Exped Downmat 7 Short

I've used a Therm-a-Rest Ultralite 3/4 on backpacking trips for at least 15 years, but the world has moved on and new products have become available.  The Ultralite no longer keeps me warm enough when camping in winter and I have increasingly found myself waking up cold during the night, although I do like the small packed size and light weight.

The Holy Grail of sleeping mats is that it is lightweight, durable and above all, in winter  conditions, warm.  Unfortunately for the T-a-R NeoAir, numerous forum and blog reports about leaking valves and overnight deflation put me off buying one, although the early problems with the Neo may well have been resolved by now.

I settled on the Exped Downmat 7 Short with integral pump.  It's an interesting concept as a sleeping mat and completely different from the self-inflating foam core construction of the T-a-R range and various clones.  The mat is filled with goose down which is held in place by internal baffles. It promises warmth!
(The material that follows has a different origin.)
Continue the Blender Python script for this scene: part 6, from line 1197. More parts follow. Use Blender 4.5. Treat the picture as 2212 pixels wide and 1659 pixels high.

Out of the packaging, the Downmat comes with a repair kit consisting of a tube of adhesive and patches.

Shown below in it's black stuff sack alongside the Ultralite for comparison, the Downmat packs smaller than the Ultralite by 2-3cm.  The Ultralite weighs in at 490 grammes and the Downmat is 620 grammes on my kitchen scales.
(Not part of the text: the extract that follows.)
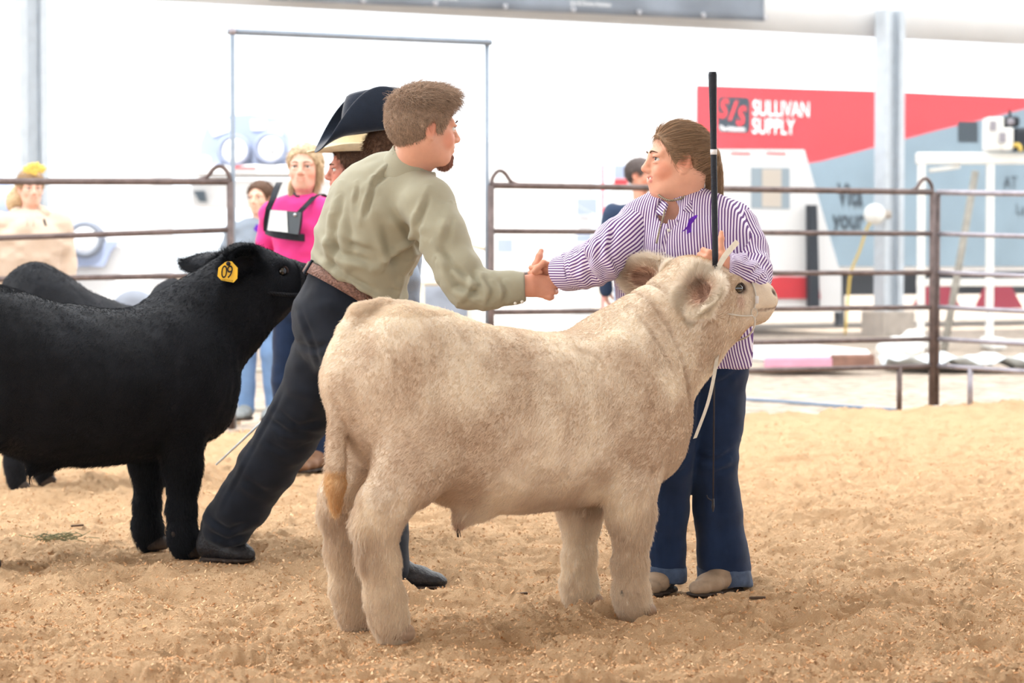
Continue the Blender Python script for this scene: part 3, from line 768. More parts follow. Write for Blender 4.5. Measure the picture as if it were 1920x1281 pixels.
def hand(wrist, d, n, t, size=1.0, curl=(.5, .5, .5), thumb=None, h=.0026, spread=1.0, fcurl=None):
    """d: towards the fingers, n: the way the palm faces, t: thumb side. fcurl: curls per finger"""
    d = unit(d); t = unit(t - (np.asarray(t) @ d) * d); n = unit(np.asarray(n) - (np.asarray(n) @ d) * d - (np.asarray(n) @ t) * t); z = size
    f = Field(wrist - .21 * z, wrist + .21 * z, h)
    f.cone(wrist - d * .05 * z, wrist + d * .01 * z, .029 * z, .027 * z, 0, side=t, flat=.75)
    f.cone(wrist, wrist + d * .075 * z, .030 * z, .038 * z, .02 * z, side=t, flat=.50, flatb=.36)
    f.ell(wrist + d * .035 * z + t * .022 * z + n * .010 * z, (.03 * z, .018 * z, .016 * z), [d, t, n], .015 * z)
    tips = []
    for i, (o, ln, r, up) in enumerate(((.0305, .074, .0092, -.004), (.0105, .082, .0096, 0), (-.0105, .075, .0090, -.003), (-.0295, .060, .0080, -.009))):
        b = wrist + d * (.088 + up) * z + t * o * z; cu = curl if fcurl is None else fcurl[i]
        a = 0.0; p = b - d * .012 * z; pts = [p, b]; rr = [r * 1.05 * z, r * 1.05 * z]; dd = unit(d + t * o * 2.0 * spread)
        for k, q in enumerate((.45, .32, .26)):
            a += cu[k]; b = b + (dd * math.cos(a) + n * math.sin(a)) * ln * q * z; pts.append(b); rr.append(r * (.97, .90, .78)[k] * z)
        f.chain(pts, rr, k=.006 * z); f.ell(pts[1] - n * .002 * z, r * 1.12 * z, k=.008 * z); tips.append(b)
    tb = wrist + d * .022 * z + t * .026 * z + n * .008 * z
    th = thumb or ((d * .62 + t * .75 + n * .25), (d * .95 + t * .2 + n * .3))
    p1 = tb + unit(th[0]) * .042 * z; p2 = p1 + unit(th[1]) * .034 * z; p3 = p2 + unit(np.asarray(th[1]) + n * .25) * .022 * z
    f.chain([tb, p1, p2, p3], [.0155 * z, .0118 * z, .0105 * z, .0085 * z], k=.008 * z); tips.append(p3)
    return f.mesh(1) + (tips, dict(d=d, t=t, n=n))
def boot(root, heel, toe_dir, length, m_up, m_sole, name='boot', shaft=.12, width=.047, pitch=0.0, pointy=1.0, h=.006):
    """heel: ground point under the heel"""
    d = unit(V(toe_dir[0], toe_dir[1], 0)); s = np.cross(V(0, 0, 1), d); dz = V(0, 0, 1)
    def X(a, b, c):
        ca, sa = math.cos(pitch), math.sin(pitch); return heel + d * (a * ca - c * sa) + s * b + dz * (a * sa + c * ca)
    f = Field(heel - .16 + V(0, 0, .05) - .2 * 0, heel + length * 1.15 + .2, h)
    lo = np.minimum.reduce([X(-.09, 0, -.03), X(length * 1.1, 0, -.03), X(0, 0, shaft + .1)]) - .08; hi = np.maximum.reduce([X(-.09, 0, 0), X(length * 1.1, 0, .1), X(0, 0, shaft + .1)]) + .08
    f = Field(lo, hi, h); l = length
    f.chain([X(.0, 0, .055), X(l * .3, 0, .055), X(l * .62, 0, .040), X(l * .88, 0, .030), X(l * .97, 0, .026)], [width * .9, width * .92, width, width * .74 * pointy, width * .42 * pointy], k=.02, side=s, flat=[1.0, 1.0, .72, .62, .7])
    f.chain([X(.02, 0, .07), X(.035, 0, shaft)], [width * 1.05, width * 1.15], k=.03)
    f.half(X(0, 0, .012), X(0, 0, -1) - X(0, 0, 0), .004)
    o = obj(name, f.mesh(1), m_up, root)
    g = Field(lo, hi, h)
    g.chain([X(.0, 0, .012), X(l * .35, 0, .012), X(l * .65, 0, .012), X(l * .9, 0, .012), X(l * .98, 0, .012)], [width * .92, width * .9, width * 1.06, width * .80 * pointy, width * .5 * pointy], k=.02, side=s, flat=.3)
    g.chain([X(-.012, 0, .0), X(.045, 0, .0)], [width * .85, width * .85], k=.004, side=s, flat=.5)
    g.half(X(0, 0, .016), X(0, 0, 1) - X(0, 0, 0), .003); g.half(X(0, 0, -.014), X(0, 0, -1) - X(0, 0, 0), .003)
    obj('sole', g.mesh(1), m_sole, o); return o
def cloth(name, base, var=.06, rough=.85, bump=.25, bscale=300, vscale=6, sheen=.15):
    return mat(name, base, rough, var, vscale, bump, bscale, sheen=sheen, spec=.2)
def core_tubes(paths):
    out = []
    for pts, r in paths:
        m = MB(); m.tube(spline(pts, 8), r, 10, cap=False); out.append(m.m)
    return out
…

Side by side comparison with the Ultralite reveals that the Downmat is a similar length, but is wider by around 10cm whilst deflated.

The pump is on the underside. Open the valve, cup the left hand over the valve and press down with both hands as per the diagram printed on the mat.  The self-inflating foam inside the pump forces air through the one way valve and the mat inflates in around a minute.  It's much easier than I expected and the system works reasonably efficiently.  The dump valve for releasing air is at the top of the mat.
The pump does require some force to operate properly, so this system is probably not to be recommended for people with weak or injured wrists and other hand/arm problems.  

Sleeping side up, the mat quickly takes shape.  The side profile is considerably deeper that the Ultralite and it is warmer and far more comfortable to lie on.   When inflated, the Term-a-Rest Ultralite and the Exped Downmat 7 are equal in width.

That extra 130g is a price well worth paying for the increased comfort and warmth that the Downmat offers.  The new Exped Downmat 7 Short is as good as it currently gets in lightweight sleeping mats.